Um relatório divulgado também nesta semana, nos EUA, tem resultados semelhantes: o número de pessoas conectadas à Internet está crescendo mais rápido entre brancos, com diploma universitário e renda anual acima de US$ 75 mil. Mesmo nos EUA, aumenta o fosso entre os poucos conectados e a maioria desconectada.
Mas o remédio proposto pelos autores do relatório da ONU não podia ser pior: eles imaginam um imposto mundial sobre envio de e-mails. Embora a chance dessa fantasia virar realidade seja quase nula, vale o exercício de discuti-la, porque ela mostra como nossa capacidade de lidar com os novos problemas que estão surgindo precisa de ajustes.
A maior vantagem da comunicação por e-mail é justamente o fato de que ela tem custo fixo. Você paga uma taxa pelo acesso e manda quantos quiser ou puder, independente da distância. Um e-mail para a Vila Madalena ou para o Japão custa a mesma coisa, ou seja, nada (claro que há o custo do equipamento e da linha telefônica, mas o importante aqui é que ele não é proporcional ao número de mensagens).
É bem verdade que a taxa proposta é mínima -US$ 0,1 por cada 100 e-mails. Um imposto sobre cada mensagem, sob o pretexto de estender o uso da Internet aos menos privilegiados, acabaria por tornar o uso do correio eletrônico menos viável, já que os usuários de baixa renda estariam também submetidos a ele e teriam muito mais dificuldade para pagá-lo.
Imagine o pesadelo administrativo de cobrar um imposto mundial sobre e-mails de determinado tamanho e depois transformar esse dinheiro em benefícios para quem realmente precisa deles. Seria uma burocracia sem fim. E nada mais injusto que cobrar um imposto em dólar no mundo inteiro. Nos países onde a moeda é mais desvalorizada, ele seria bem mais caro.
A proposta reflete os dilemas da própria ONU: realiza um trabalho importante, alimenta a mídia e instituições regularmente com relatórios e dados conscienciosamente preparados, mas enfrenta dificuldades em dar conta de problemas sociais cada vez mais complexos.
Não estamos precisando de um novo imposto, administrado por uma entidade mundial. Seria muito mais produtivo criar incentivos fiscais para que empresas invistam nos países em desenvolvimento, por exemplo.
Mesmo assim, para quem se interessa pelo assunto, vale a pena ler o capítulo 2 do estudo no endereço do relatório da ONU: www.undp.org/hdro/99.htm.

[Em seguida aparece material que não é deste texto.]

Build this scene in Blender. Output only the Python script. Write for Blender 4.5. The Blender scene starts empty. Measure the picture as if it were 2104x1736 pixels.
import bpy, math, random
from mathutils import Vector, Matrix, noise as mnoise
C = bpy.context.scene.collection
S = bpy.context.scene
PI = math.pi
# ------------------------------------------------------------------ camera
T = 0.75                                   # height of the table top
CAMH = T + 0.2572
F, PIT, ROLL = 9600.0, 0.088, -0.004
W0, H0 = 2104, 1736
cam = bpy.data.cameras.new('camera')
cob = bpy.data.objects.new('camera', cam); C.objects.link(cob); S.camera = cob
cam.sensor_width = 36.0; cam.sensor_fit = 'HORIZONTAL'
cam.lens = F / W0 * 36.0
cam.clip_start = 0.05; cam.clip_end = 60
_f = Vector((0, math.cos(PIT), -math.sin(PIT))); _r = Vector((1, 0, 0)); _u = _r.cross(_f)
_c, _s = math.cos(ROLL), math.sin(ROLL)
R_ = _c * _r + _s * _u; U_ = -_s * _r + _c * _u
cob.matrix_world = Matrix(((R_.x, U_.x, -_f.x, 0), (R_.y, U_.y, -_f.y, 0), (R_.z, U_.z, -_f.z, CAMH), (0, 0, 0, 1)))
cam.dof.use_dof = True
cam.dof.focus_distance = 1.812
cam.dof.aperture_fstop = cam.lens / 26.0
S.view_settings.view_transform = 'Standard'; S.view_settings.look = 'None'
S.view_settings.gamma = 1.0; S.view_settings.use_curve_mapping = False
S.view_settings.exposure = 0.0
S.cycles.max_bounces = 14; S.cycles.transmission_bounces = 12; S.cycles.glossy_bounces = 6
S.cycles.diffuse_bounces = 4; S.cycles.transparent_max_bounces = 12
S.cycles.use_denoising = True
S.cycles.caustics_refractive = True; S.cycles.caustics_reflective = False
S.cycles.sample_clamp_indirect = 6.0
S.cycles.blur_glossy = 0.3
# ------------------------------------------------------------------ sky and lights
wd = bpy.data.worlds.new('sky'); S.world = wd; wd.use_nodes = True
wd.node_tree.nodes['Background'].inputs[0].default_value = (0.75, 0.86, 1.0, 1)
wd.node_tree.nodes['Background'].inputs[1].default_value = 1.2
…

Site mostra o tabuleiro de Carmen Miranda
Esgote o assunto Carmen Miranda no site que estréia hoje, assinado pela produtora carioca Estação Web. Além das canções da cantora, há "Carmens" de outros intérpretes, como Caetano, Ney Matogrosso e Paula Toller (www.uol.com.br/carmen)

NOTAS


Design em movimento
O Instituto Cultural Itaú promove no próximo dia 21 o seminário "O Design Gráfico e a Imagem em Movimento", com Rico Lins e Jimmy Leroy, às 21h.
Lins é ilustrador e designer gráfico, com mestrado no Royal College (Londres). Trabalhou em Paris e em Nova York, onde foi diretor de arte da CBS Records.
Jimmy Leroy é gerente do departamento de promos e gráficos da MTV Brasil. O seminário vai discutir o uso de elementos gráficos em vídeo, cinema, CD-ROM e Internet.
Mais informações pelo telefone 0/xx/ 11/210-3057 ou no site www.itaucultural.org.br

Propaganda contra a fome
The Hunger Site (www.thehungersite.com/index.html) é uma nova e criativa forma de anunciar na Internet: um mapa do mundo mostra a probabilidade estatística de alguém estar morrendo de fome neste momento.
Quem quiser clica num botão onde se lê "Doe comida de graça". Ao clicar, vê o anúncio de um patrocinador, que pagará por uma porção de arroz, milho ou trigo em algum país distante. Cada visitante pode fazer uma doação por dia -pouco mais de 400 mil pessoas já o fizeram, até hoje.

Quarto das meninas
É possível que questões de zoneamento encerrem a carreira do site "Voyeur Dorm" -seis garotas que vivem numa casa equipada com 34 câmeras que registram toda a sua vida, em Tampa (Flórida, EUA).
Um órgão de zoneamento afirma que "diversão adulta" é proibida na zona residencial em que elas moram. As moças alegam que todos os seus negócios (cobram uma assinatura de US$ 35 dos visitantes) são conduzidos pela Internet e que nenhum cliente visita a casa (www.voyeurdorm.com/).